Ab dem 31. März wird die zwischen Mosambik und Madagaskar gelegene Insel Mayotte als 101. Département zur Republik Frankreich gehören. Damit wird dem Willen der Einwohner Rechnung getragen, den diese vor zwei Jahren in einem Referendum zum Ausdruck gebracht haben. Auch die Europäische Union darf sich mit diesem Schritt um ein „extremes Randgebiet“ reicher schätzen.

Mag Mayotte mit seinen 374 Quadratkilometern Fläche und seinen 186.450 Bewohnern auch nicht ins Gewicht fallen, so ist dieser Vorgang doch von grundsätzlicher Relevanz. Zum einen führt er vor Augen, daß der Mißbrauch des Selbstbestimmungsrechts der Völker nicht unvermeidbar ist. Nicht jede Population zieht daraus den Schluß, die Unabhängigkeit anzustreben. Das Bedürfnis, sich abzusondern und nur mit seinesgleichen in einem Staatsverband zusammenzuleben, ist gar nicht so ausgeprägt, wie manche noch immer glauben. Den meisten Menschen sind universale Werte weitaus wichtiger, und daher ist es nur folgerichtig, wenn sie den Anschluß genau an das Land suchen, in dem die Wiege der Menschenrechte stand.

Der verdeckte Kolonialismus, der heute betrieben wird, kann den echten nicht ersetzen.

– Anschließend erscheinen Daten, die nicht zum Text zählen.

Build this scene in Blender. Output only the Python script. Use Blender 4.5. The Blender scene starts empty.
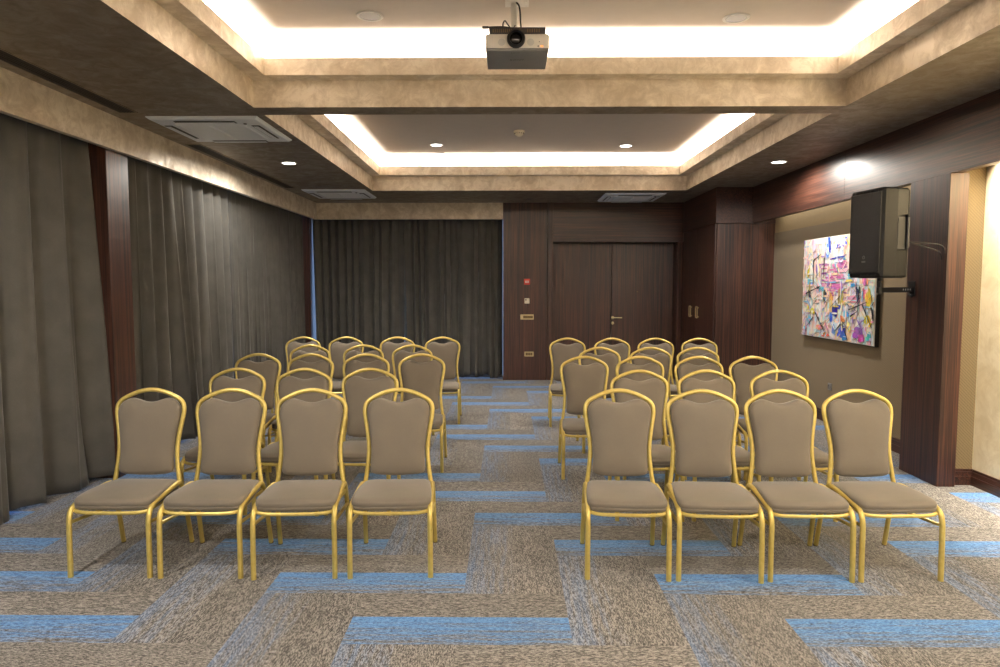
import bpy, bmesh, math, random
from mathutils import Vector, Matrix
random.seed(7)
PI = math.pi
C = bpy.context.scene.collection
SC = bpy.context.scene

# ------------------------------------------------------------------ camera, world, lights, exposure
F_PX = 680.0
cam_d = bpy.data.cameras.new('camera'); cam = bpy.data.objects.new('camera', cam_d); C.objects.link(cam)
cam_d.sensor_width = 36.0; cam_d.lens = 36.0 * F_PX / 1000.0; cam_d.clip_start = 0.05
cam.location = (0, 0, 1.54)
cam.rotation_euler = (PI/2 - math.atan(48.5/F_PX), 0, math.atan(7/F_PX))
SC.camera = cam

w = bpy.data.worlds.new('daylight'); SC.world = w; w.use_nodes = True
bgn = w.node_tree.nodes['Background']
bgn.inputs[0].default_value = (0.36, 0.58, 1.0, 1); bgn.inputs[1].default_value = 1.5

SC.view_settings.view_transform = 'Standard'; SC.view_settings.look = 'None'
SC.view_settings.gamma = 1.0; SC.view_settings.use_curve_mapping = False
SC.view_settings.exposure = 0.36
SC.cycles.max_bounces = 8; SC.cycles.diffuse_bounces = 5; SC.cycles.glossy_bounces = 4
SC.cycles.sample_clamp_indirect = 6.0

WARM = (1.0, 0.93, 0.85)
def area(name, loc, sx, sy, power, up=False, color=WARM, spread=PI):
    d = bpy.data.lights.new(name, 'AREA'); d.shape = 'RECTANGLE'; d.size = sx; d.size_y = sy
    d.energy = power; d.color = color; d.spread = spread
    o = bpy.data.objects.new(name, d); C.objects.link(o); o.location = loc
    if up: o.rotation_euler = (PI, 0, 0)
    return o
# coffer geometry (shared by lights and structure)
CX0, CX1 = -1.875, 2.485
CSP = math.radians(108)
COF = [(0.9, 5.12), (5.34, 9.57)]
ZS, ZF, ZL, ZC = 2.85, 3.045, 3.165, 3.32
LED = 75.0                                   # watts per metre of hidden strip light
for k, (y0, y1) in enumerate(COF):
    L = LED
    ins = 0.00
    area('cove_light', ((CX0-0.03), (y0+y1)/2, 3.075), 0.05, y1-y0-0.1, L*(y1-y0)*0.45, True, spread=CSP)
    area('cove_light', ((CX1+0.03), (y0+y1)/2, 3.075), 0.05, y1-y0-0.1, L*(y1-y0)*0.45, True, spread=CSP)
    area('cove_light', ((CX0+CX1)/2, y1+0.03, 3.075), CX1-CX0-0.1, 0.05, L*(CX1-CX0)*0.45, True, spread=CSP)
    area('cove_light', ((CX0+CX1)/2, y0-0.03, 3.075), CX1-CX0-0.1, 0.05, L*(CX1-CX0)*0.45, True, spread=CSP)
area('niche_light', (3.45, 2.55, 2.56), 0.06, 5.0, 170, color=(1.0, 0.89, 0.72), spread=math.radians(75)).rotation_euler = (0, math.radians(-16), 0)
area('niche_light', (3.47, 7.4, 2.54), 0.08, 3.3, 6, color=(1.0, 0.91, 0.78))
DOWN_SPOT = 140.0

# ------------------------------------------------------------------ bookkeeping helpers
def link(o, parent=None):
    C.objects.link(o)
    if parent is not None: o.parent = parent
    return o
def tag(o, label, cat, group=None, kind=None):
    if label: o['label'] = label
    if cat: o['category'] = cat
    if group: o['group'] = group
    if kind: o['kind'] = kind
    return o
def thing(name, label, cat, loc=(0,0,0), rotz=0.0, group=None):
    o = bpy.data.objects.new(name, None); o.empty_display_size = 0.1
    o.location = loc; o.rotation_euler = (0, 0, rotz); link(o)
    return tag(o, label, cat, group)
def obj(name, bm, mats, parent=None, smooth=False, angle=40):
    me = bpy.data.meshes.new(name)
    bmesh.ops.recalc_face_normals(bm, faces=bm.faces[:])
    if smooth:
        for f in bm.faces: f.smooth = True
        a = math.radians(angle)
        for e in bm.edges:
            if len(e.link_faces) == 2 and e.calc_face_angle(0) > a: e.smooth = False
    bm.to_mesh(me); bm.free()
    if not isinstance(mats, (list, tuple)): mats = [mats]
    for m in mats: me.materials.append(m)
    return link(bpy.data.objects.new(name, me), parent)
def struct(name, bm, mats, parent=None, smooth=False):
    o = obj(name, bm, mats, parent, smooth); 
    if parent is None: o['kind'] = 'structure'
    return o
def dup(root, label=None):
    r = root.copy(); C.objects.link(r)
    if label: r['label'] = label
    for ch in list(root.children):
        c = ch.copy(); C.objects.link(c); c.parent = r
        for g in list(ch.children):
            d = g.copy(); C.objects.link(d); d.parent = c
    return r

# ------------------------------------------------------------------ mesh helpers
def B(): return bmesh.new()
def box(bm, x0, x1, y0, y1, z0, z1, bev=0.0, mat=0):
    vs = [bm.verts.new((x, y, z)) for z in (z0, z1) for y in (y0, y1) for x in (x0, x1)]
    fs = [bm.faces.new([vs[i] for i in q]) for q in ((0,2,3,1),(4,5,7,6),(0,1,5,4),(2,6,7,3),(0,4,6,2),(1,3,7,5))]
    for f in fs: f.material_index = mat
    if bev > 0:
        es = list({e for f in fs for e in f.edges})
        r = bmesh.ops.bevel(bm, geom=es, offset=bev, segments=2, affect='EDGES', profile=0.5)
        for f in r['faces']: f.material_index = mat
    return vs
def bx(*a, bev=0.0):
    bm = B(); box(bm, *a, bev=bev); return bm
def smooth_path(pts, n=6, closed=False):
    P = [Vector(p) for p in pts]; out = []; N = len(P)
    rng = range(N if closed else N-1)
    for i in rng:
        p0 = P[i-1] if (i > 0 or closed) else P[i]*2-P[i+1]
        p1 = P[i]; p2 = P[(i+1) % N]
        p3 = P[(i+2) % N] if (i+2 < N or closed) else p2*2-p1
        for k in range(n):
            t = k/n
            out.append(0.5*((2*p1)+(p2-p0)*t+(2*p0-5*p1+4*p2-p3)*t*t+(3*p1-p0-3*p2+p3)*t**3))
    if not closed: out.append(P[-1])
    return out
def tube(bm, pts, r, seg=10, closed=False, cap=True, rx=1.0, mat=0):
    P = [Vector(p) for p in pts]; N = len(P); rings = []
    def tan(i):
        if closed: return (P[(i+1) % N]-P[i-1]).normalized()
        if i == 0: return (P[1]-P[0]).normalized()
        if i == N-1: return (P[-1]-P[-2]).normalized()
        return (P[i+1]-P[i-1]).normalized()
    t = tan(0); a = Vector((0,0,1)) if abs(t.z) < 0.9 else Vector((1,0,0))
    nrm = t.cross(a).normalized()
    for i in range(N):
        t2 = tan(i)
        nrm = (nrm - t2*nrm.dot(t2)).normalized(); b = t2.cross(nrm)
        rr = r(i/(N-1)) if callable(r) else r
        rings.append([bm.verts.new(P[i]+nrm*math.cos(2*PI*k/seg)*rr*rx+b*math.sin(2*PI*k/seg)*rr) for k in range(seg)])
    for i in range(N if closed else N-1):
        A, D = rings[i], rings[(i+1) % N]
        for k in range(seg):
            f = bm.faces.new((A[k], A[(k+1) % seg], D[(k+1) % seg], D[k])); f.material_index = mat
    if cap and not closed:
        bm.faces.new(rings[0][::-1]).material_index = mat; bm.faces.new(rings[-1]).material_index = mat
def lathe(bm, prof, seg=32, mtx=None, cap=True, mat=0):
    rings = []; vs = []
    for r, z in prof:
        if r < 1e-6: ring = [bm.verts.new((0,0,z))]
        else: ring = [bm.verts.new((r*math.cos(2*PI*k/seg), r*math.sin(2*PI*k/seg), z)) for k in range(seg)]
        rings.append(ring); vs += ring
    for A, D in zip(rings, rings[1:]):
        for k in range(seg):
            k2 = (k+1) % seg
            if len(A) == 1 and len(D) == 1: continue
            if len(A) == 1: f = bm.faces.new((A[0], D[k], D[k2]))
            elif len(D) == 1: f = bm.faces.new((A[k], A[k2], D[0]))
            else: f = bm.faces.new((A[k], A[k2], D[k2], D[k]))
            f.material_index = mat
    if mtx is not None: bmesh.ops.transform(bm, matrix=mtx, verts=vs)
    return vs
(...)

Zum anderen zeigt das Beispiel Mayotte, daß es sich auch in der Weltpolitik auszahlt, nicht jede Mode mitzumachen. Im Jahr 1974 hatten die Einwohner die Chance, in die Unabhängigkeit entlassen zu werden. Während die übrigen Inseln des Archipels diesen Weg gingen und heute unter dem Namen Komoren den Anspruch erheben, ein veritabler Staat zu sein, hielt Mayotte Paris die Treue. Die Anhänglichkeit hat sich gelohnt. Das Mutterland stellt seiner Insel jährlich 635 Millionen Euro zur Verfügung und ermöglicht den Einwohnern damit einen Lebensstandard, der zehnmal so hoch ist wie auf den selbständigen Komoren.

Diese Erfahrungswerte standen zwar nicht zur Verfügung, als vor knapp einem halben Jahrhundert eine Welle der Dekolonialisierung die Welt erschütterte. Aber auch damals gab es schon warnende Stimmen, die darauf hinwiesen, welche Wohlstandschancen den betroffenen Menschen fortan entgingen. Der verdeckte Kolonialismus, der heute betrieben wird, kann den echten nicht ersetzen, er ist komplizierter und kostspieliger. Und vor allem bürdet er den Menschen in den vermeintlich unabhängigen Staaten Lasten auf, die eigentlich von Kolonialherren zu tragen wären.